I want to iterate through numbers to give the output:

(0,2)  # the order in which they come isn't important as long as it doesn't start the next absolute value once all smaller have been done i.e. don't start two once every combination of 0,1 and -1 has been found
# up to n, unless the condition is met then it will break the loop

So effectively every combination of positive and negative numbers up to +/- n.

I'm currently using this for a, b in itertools.permutations(range(-n,n), 2):. However, I'm then appending all the values to an array (valid_answers) and finding the smallest sum of absolute values of them. (vals = sorted(valid_answers, key=lambda t: sum([abs(t[0]), abs(t[1])])))

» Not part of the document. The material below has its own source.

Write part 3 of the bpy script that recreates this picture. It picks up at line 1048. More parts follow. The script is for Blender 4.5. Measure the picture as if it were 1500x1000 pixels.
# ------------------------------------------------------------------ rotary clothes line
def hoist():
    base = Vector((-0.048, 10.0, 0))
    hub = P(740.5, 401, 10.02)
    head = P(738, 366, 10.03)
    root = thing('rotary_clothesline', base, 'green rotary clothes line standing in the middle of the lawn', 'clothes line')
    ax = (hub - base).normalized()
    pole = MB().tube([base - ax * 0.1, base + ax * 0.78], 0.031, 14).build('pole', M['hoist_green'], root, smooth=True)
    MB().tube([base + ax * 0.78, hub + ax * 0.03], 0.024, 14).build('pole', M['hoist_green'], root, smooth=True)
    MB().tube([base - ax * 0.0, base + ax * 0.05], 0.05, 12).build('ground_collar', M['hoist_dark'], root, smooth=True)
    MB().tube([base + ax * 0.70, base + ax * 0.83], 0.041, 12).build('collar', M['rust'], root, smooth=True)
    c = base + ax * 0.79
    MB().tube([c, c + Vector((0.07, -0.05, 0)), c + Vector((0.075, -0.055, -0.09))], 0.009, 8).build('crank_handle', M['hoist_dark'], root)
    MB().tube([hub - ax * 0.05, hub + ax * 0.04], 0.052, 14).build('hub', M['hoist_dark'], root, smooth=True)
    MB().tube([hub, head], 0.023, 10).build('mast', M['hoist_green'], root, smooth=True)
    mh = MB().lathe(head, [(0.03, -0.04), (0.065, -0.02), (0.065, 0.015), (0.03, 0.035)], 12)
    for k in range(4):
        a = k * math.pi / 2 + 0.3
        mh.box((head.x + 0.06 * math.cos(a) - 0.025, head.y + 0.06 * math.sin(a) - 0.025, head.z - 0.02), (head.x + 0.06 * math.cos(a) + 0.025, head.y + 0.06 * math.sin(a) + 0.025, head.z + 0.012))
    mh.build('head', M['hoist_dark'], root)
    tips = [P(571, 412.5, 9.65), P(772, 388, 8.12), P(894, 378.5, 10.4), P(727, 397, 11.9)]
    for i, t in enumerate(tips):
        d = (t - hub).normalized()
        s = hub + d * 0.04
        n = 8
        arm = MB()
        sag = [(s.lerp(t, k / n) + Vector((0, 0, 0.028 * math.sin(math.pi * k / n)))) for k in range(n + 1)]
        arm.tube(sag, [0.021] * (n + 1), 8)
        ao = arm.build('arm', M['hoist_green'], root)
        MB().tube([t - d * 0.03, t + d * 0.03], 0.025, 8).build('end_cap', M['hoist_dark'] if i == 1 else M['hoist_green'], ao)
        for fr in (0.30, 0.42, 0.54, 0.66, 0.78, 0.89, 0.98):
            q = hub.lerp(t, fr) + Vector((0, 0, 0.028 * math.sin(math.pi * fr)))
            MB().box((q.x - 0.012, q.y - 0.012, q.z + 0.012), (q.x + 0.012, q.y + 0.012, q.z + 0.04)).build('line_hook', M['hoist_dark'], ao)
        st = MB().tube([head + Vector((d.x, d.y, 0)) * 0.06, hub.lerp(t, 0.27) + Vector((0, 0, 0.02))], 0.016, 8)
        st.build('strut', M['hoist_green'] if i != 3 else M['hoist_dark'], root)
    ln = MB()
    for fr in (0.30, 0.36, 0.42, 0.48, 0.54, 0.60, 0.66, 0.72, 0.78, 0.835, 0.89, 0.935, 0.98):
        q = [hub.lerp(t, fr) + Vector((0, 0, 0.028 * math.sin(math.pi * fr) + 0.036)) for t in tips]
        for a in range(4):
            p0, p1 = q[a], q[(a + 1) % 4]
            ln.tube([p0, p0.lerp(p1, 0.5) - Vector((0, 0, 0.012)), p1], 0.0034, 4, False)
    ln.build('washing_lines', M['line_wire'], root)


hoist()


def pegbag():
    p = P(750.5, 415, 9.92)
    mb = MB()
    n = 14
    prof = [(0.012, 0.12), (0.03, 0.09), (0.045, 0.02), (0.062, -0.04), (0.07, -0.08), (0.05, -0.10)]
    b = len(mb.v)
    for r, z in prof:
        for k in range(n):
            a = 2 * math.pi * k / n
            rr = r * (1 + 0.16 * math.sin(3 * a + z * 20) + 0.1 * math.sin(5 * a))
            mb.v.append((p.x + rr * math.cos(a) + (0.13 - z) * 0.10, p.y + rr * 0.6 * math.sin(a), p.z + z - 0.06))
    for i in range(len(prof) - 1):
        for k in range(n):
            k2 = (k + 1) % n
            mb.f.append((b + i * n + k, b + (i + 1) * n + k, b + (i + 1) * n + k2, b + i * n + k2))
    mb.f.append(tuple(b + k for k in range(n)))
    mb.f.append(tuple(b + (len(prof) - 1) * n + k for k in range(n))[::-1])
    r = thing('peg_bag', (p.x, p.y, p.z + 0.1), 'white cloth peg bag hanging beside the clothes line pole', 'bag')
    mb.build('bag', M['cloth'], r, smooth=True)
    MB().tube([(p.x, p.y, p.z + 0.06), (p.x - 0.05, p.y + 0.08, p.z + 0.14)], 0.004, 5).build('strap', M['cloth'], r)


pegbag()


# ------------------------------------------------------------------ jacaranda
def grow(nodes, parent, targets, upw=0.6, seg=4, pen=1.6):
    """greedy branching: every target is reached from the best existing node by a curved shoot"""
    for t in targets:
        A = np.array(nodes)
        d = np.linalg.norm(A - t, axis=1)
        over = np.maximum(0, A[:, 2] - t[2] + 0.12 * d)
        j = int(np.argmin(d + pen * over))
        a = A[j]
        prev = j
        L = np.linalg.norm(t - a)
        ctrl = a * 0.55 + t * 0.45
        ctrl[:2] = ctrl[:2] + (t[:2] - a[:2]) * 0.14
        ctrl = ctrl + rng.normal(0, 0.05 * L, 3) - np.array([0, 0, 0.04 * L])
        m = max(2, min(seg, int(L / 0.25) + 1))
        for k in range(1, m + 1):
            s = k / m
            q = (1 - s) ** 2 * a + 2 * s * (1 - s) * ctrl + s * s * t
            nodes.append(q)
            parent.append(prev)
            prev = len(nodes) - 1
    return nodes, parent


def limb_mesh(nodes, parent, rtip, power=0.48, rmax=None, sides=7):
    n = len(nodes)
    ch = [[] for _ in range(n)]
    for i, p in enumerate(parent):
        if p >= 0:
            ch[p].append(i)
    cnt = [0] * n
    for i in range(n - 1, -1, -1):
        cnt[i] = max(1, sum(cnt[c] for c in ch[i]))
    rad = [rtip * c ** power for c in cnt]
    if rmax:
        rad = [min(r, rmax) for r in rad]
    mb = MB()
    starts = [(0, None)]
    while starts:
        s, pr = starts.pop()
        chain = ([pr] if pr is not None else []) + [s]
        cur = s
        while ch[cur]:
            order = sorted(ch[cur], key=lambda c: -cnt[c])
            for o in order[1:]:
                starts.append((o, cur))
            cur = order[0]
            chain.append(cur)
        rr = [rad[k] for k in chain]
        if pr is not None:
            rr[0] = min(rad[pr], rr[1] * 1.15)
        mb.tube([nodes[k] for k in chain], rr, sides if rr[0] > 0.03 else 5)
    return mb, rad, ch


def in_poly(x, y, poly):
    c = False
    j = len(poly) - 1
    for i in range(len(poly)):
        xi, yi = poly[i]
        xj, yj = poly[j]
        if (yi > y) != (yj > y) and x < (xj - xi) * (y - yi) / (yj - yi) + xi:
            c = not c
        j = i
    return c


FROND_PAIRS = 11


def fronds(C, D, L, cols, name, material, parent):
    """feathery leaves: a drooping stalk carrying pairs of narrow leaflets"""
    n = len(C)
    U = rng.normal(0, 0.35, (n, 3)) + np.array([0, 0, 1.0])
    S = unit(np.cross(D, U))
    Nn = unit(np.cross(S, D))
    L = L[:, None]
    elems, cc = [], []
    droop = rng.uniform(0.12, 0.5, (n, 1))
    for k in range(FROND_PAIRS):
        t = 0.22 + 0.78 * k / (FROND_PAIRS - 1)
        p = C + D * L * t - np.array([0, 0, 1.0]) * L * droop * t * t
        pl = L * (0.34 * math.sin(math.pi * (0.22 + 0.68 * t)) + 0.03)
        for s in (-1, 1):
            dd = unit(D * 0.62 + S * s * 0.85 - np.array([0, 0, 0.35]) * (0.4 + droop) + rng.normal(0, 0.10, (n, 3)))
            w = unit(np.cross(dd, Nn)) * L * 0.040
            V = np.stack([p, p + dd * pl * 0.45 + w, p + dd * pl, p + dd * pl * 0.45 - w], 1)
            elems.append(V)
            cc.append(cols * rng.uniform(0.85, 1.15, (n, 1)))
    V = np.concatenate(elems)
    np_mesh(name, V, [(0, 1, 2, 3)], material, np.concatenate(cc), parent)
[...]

I just want to iterate from 0 rather than from -n to n. It will break the first time the condition is met. I hope this code is sufficient to explain what I want to do. If not the full code (well enough to replicate what I am doing) is available here. (lines 51 onwards)

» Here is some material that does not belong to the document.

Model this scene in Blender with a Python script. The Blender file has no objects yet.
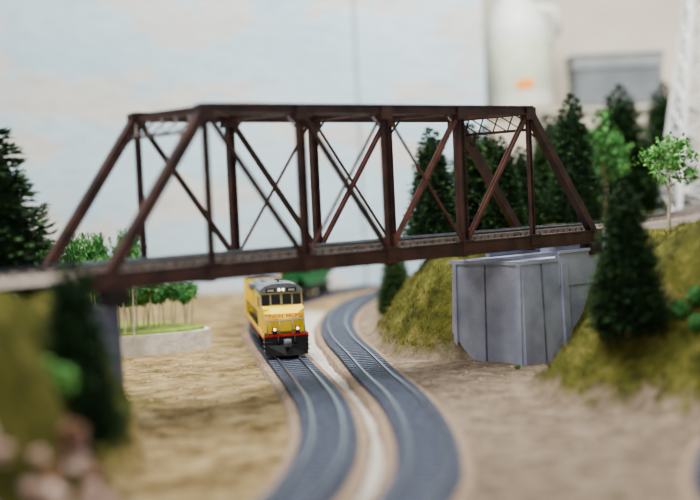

Edit I am thinking maybe multiplying by powers of -1 is a possible approach to take but I am not too how to approach it.

  • Sorting to find a minimum value is inefficient, as you spend time ordering pairs whose relative order you don't care about. Use the heapq module instead. But that seems like a moot point; the smallest sum of absolute values is always going to be 0+0.
    – chepner
    May 17 at 19:58
  • I only need values that meet a certain condition, the ones appended to the set. @chepner
    – GAP2002
    May 17 at 19:59
  • You never mentioned anything about only selecting a subset of the pairs.
    – chepner
    May 17 at 20:00
  • It is mentioned at the end of the code block, I have also added it to the answer.
    – GAP2002
    May 17 at 20:01
  • I also don't see the problem iterating over range(-n, n+1) as opposed to iterating over range(0, n+1) and creating multiple pairs per value. You're just shifting the work.
    – chepner
    May 17 at 20:01

This may be a little verbose but it should work.

from itertools import permutations

def get_values(n):
    out = []
    if n < 0:
        return out

    out.append((0, 0))
    if n == 0:
        return out

    for i in range(1, n + 1):
        out += [(i, j) for j in range(-i, i + 1)]
        out += [(-i, j) for j in range(-i, i + 1)]
    return out

This is the solution I went for.

def get_values(n: int) -> list:
    if n < 0:
        return []

    if n == 0:
        return [(0, 0)]

    out = set()
    for i in range(0, n + 1):
        for j in range(0, i + 1):
            out.add((i, j))
            out.add((-i, j))
            out.add((i, -j))
            out.add((-i, -j))
    return sorted(out, key=lambda t: abs(t[0]))


for item in get_values(n=1000):
    a, b = item

It creates a set (no duplicates) and adds all combinations of the numbers to the set. Then returns a sorted list of this set. I don't think it's the most efficient way of doing it so would appreciate faster, cleaner etc. methods.

This answer was largely taken from another answer so thanks!

  • This is a very memory intensive solution so I think it's far from ideal!